Nelson Cruz drove in the Twins' first run with a sacrifice fly, and Max Kepler added a third-inning RBI in identical fashion. Buxton did the rest. He clubbed a bases-loaded double into the right-field corner in the third off Mariners starter Chris Flexen. And in the fifth, after Flexen walked Cruz, Buxton crushed a first-pitch fastball 411 feet into the bullpens, setting off a mini-celebration among the Twins' relievers.

If Buxton's performance is getting to be standard, Shoemaker's was bizarre. The righthander kept Seattle off-balance for five seemingly effortless innings, allowing only three hits and no runs while striking out seven. It brought his season ERA to 0.82.

And "abrupt" understates how quickly that changed.
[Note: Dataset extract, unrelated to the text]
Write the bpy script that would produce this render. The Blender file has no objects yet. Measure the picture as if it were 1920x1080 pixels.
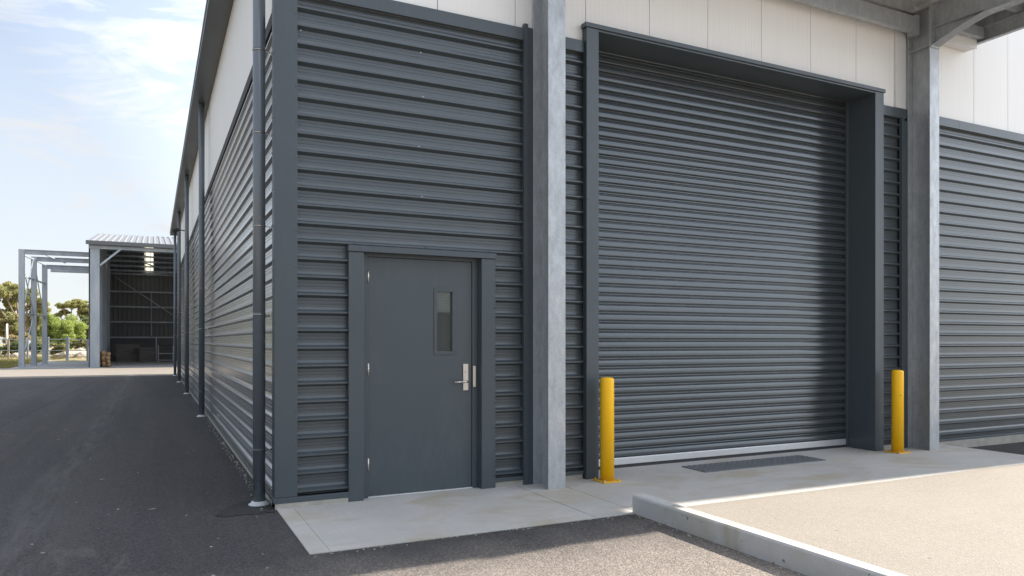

Shoemaker surrendered a leadoff home run to Seager in the sixth, just the second run he had allowed in his two starts as a Twin. The next batter, Jose Marmolejos, hit a ball so high up the right-field wall, umpires had to check the replay to make sure it wasn't a homer, too. He settled for a double, then went to third on Luis Torrens' single. And both scored on Shoemaker's next pitch, which Taylor Trammell drove onto the right-field plaza.

As Trammell ran the bases, Shoemaker approached home plate umpire Manny Gonzalez, apparently to complain about the strike zone. He was ejected, but Cody Stashak entered the game and recorded three strikeouts to end the inning.